━━━━━ Data shown
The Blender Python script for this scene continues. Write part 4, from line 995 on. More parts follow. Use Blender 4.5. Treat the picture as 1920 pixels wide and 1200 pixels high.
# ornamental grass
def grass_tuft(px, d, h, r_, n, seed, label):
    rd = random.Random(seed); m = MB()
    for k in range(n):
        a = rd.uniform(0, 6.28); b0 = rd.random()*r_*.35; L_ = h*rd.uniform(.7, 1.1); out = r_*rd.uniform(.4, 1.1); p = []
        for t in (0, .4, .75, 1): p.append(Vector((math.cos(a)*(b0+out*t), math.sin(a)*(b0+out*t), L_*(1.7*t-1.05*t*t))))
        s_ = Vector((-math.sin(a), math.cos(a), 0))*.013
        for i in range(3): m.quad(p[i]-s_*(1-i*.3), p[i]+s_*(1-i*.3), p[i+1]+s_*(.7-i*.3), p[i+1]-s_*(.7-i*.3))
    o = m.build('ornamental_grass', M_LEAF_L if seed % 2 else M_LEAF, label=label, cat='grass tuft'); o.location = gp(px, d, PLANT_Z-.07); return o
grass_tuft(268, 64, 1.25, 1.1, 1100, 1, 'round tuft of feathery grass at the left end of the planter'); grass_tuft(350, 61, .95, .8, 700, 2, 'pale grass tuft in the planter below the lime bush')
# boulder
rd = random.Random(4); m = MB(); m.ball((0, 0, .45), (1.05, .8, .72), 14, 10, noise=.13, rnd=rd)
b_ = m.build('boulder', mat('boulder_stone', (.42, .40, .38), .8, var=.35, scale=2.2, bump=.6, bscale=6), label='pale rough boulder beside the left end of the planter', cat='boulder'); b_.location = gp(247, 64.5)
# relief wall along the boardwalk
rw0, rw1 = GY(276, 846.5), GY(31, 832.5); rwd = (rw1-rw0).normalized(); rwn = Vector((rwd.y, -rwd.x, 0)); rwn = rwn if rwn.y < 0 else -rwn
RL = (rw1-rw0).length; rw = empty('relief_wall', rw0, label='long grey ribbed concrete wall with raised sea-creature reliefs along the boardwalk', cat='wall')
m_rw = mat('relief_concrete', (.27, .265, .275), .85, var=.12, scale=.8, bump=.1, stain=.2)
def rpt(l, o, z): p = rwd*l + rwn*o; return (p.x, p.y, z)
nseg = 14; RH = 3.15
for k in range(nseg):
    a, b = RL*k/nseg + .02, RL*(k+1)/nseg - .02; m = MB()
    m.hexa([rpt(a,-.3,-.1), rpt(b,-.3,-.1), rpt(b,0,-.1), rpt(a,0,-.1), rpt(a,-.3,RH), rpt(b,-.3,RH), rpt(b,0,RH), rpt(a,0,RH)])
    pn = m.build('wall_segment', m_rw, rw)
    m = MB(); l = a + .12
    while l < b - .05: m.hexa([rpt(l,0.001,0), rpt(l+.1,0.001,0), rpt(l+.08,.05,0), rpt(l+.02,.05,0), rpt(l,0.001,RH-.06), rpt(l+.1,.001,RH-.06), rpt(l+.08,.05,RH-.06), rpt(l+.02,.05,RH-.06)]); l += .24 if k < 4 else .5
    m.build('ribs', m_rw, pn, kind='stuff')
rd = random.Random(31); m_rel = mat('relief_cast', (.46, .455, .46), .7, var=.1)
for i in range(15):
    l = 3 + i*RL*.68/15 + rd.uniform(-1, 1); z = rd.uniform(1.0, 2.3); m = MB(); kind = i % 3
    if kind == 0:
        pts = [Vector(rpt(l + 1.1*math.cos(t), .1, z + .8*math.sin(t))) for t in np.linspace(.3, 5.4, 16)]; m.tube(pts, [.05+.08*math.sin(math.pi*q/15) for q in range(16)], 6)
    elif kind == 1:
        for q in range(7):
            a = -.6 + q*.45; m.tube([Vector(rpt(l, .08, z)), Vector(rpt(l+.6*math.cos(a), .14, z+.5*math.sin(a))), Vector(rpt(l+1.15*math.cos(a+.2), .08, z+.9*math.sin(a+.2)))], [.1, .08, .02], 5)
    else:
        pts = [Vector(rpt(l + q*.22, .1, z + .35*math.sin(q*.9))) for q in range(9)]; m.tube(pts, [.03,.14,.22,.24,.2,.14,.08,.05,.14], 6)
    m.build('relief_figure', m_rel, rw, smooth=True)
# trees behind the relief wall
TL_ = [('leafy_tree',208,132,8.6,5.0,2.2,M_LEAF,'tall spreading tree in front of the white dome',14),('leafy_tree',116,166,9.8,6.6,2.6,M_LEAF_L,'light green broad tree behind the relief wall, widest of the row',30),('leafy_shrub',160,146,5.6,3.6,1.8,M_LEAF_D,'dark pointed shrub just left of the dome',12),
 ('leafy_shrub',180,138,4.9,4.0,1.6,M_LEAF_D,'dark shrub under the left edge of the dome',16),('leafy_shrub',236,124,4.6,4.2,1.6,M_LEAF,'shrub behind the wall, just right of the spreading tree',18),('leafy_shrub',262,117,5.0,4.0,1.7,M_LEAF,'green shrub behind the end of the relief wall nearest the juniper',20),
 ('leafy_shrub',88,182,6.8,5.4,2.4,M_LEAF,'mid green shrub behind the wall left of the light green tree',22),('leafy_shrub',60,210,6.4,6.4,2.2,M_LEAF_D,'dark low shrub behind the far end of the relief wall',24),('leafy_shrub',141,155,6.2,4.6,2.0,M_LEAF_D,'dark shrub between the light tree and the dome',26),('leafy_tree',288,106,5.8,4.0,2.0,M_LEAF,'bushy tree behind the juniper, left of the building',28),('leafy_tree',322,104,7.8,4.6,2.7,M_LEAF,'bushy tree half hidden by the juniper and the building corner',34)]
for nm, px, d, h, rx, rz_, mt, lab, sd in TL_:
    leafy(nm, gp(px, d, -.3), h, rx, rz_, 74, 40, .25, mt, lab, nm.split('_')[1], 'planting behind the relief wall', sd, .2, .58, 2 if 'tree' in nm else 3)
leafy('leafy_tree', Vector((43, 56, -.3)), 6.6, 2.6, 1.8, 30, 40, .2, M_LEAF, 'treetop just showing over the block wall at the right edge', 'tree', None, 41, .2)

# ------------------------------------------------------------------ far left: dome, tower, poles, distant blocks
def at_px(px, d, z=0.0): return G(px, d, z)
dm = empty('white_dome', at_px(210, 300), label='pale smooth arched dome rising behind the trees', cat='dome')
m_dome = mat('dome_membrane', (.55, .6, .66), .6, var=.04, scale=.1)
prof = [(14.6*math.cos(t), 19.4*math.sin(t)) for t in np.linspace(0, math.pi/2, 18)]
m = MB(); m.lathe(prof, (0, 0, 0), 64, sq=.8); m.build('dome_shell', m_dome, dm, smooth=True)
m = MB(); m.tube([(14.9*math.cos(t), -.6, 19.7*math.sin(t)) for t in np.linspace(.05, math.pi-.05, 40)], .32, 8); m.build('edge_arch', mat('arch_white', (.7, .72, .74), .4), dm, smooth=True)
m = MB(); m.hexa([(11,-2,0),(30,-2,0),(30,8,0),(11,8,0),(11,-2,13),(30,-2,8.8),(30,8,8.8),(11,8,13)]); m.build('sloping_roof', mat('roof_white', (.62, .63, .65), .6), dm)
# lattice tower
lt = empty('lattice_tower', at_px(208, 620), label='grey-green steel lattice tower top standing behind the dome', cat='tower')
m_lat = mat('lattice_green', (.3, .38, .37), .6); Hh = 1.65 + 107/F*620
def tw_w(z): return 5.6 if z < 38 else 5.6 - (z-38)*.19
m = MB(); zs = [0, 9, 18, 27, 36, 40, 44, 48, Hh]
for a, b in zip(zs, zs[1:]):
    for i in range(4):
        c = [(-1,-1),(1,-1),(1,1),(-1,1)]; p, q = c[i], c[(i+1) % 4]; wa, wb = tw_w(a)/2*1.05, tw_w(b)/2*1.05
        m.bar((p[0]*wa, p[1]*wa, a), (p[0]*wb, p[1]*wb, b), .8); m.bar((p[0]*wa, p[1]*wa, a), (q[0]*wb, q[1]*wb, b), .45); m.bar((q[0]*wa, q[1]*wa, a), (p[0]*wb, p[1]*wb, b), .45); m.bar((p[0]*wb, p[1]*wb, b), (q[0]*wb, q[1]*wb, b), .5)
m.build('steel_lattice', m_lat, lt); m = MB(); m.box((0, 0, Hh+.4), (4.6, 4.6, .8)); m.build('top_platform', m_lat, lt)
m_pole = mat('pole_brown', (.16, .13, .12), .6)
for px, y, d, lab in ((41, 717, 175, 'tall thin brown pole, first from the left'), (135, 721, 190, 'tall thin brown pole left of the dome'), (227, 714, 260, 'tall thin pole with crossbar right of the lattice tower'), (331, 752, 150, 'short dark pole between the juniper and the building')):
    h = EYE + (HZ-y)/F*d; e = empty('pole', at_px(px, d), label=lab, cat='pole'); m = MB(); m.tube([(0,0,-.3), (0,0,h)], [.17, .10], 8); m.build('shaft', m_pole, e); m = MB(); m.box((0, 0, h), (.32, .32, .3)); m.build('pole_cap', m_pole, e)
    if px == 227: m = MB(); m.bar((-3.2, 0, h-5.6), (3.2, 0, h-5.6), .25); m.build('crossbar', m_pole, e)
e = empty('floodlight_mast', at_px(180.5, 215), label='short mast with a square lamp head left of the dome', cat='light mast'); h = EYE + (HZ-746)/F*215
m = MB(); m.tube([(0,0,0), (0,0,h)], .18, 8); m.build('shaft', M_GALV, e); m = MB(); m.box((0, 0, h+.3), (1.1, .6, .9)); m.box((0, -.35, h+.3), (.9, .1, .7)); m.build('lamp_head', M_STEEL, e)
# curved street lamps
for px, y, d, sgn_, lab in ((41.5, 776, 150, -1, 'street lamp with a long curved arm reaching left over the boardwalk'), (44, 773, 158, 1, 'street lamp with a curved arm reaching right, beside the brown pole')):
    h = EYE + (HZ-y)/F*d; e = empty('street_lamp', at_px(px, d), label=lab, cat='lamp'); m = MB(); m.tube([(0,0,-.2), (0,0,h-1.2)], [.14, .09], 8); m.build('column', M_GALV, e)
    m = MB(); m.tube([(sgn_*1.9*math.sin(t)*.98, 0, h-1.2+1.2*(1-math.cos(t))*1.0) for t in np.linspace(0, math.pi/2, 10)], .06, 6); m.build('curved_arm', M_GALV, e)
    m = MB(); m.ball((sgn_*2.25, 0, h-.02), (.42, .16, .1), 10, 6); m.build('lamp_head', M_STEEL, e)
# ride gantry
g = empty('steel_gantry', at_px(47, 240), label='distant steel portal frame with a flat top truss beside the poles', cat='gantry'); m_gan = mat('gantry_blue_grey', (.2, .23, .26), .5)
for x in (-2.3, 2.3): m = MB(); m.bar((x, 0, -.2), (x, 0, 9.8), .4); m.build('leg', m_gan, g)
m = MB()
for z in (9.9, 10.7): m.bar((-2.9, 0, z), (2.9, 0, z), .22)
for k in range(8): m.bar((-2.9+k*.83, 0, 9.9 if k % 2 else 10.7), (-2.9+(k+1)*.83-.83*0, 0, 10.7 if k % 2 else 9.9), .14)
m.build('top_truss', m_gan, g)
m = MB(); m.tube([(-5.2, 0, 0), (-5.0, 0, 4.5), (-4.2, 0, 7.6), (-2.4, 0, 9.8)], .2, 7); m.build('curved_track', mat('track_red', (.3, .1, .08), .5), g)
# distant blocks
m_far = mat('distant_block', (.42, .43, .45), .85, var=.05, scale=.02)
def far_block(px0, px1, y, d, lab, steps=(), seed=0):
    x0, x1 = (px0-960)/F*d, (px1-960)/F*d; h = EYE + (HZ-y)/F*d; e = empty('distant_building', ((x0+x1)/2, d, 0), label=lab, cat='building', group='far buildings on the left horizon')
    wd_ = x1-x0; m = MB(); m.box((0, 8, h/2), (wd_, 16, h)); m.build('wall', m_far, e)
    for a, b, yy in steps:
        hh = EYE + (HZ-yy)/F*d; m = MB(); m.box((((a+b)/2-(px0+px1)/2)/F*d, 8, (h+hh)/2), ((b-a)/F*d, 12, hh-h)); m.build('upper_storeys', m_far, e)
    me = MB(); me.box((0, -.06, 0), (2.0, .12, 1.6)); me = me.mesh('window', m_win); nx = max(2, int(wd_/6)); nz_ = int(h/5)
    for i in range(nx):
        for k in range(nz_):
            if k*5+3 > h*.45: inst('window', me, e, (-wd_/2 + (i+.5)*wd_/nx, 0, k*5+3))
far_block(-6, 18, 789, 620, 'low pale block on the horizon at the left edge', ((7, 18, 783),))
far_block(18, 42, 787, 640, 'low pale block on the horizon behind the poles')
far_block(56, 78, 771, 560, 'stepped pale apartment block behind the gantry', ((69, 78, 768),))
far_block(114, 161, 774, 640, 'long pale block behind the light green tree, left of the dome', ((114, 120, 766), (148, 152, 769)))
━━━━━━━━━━
*Problem to solve*.
Pick out and copy the lines of the material that include the word "from".

*Response for this exercise*.
The Blender Python script for this scene continues. Write part 4, from line 995 on. More parts follow. Use Blender 4.5. Treat the picture as 1920 pixels wide and 1200 pixels high.
for px, y, d, lab in ((41, 717, 175, 'tall thin brown pole, first from the left'), (135, 721, 190, 'tall thin brown pole left of the dome'), (227, 714, 260, 'tall thin pole with crossbar right of the lattice tower'), (331, 752, 150, 'short dark pole between the juniper and the building')):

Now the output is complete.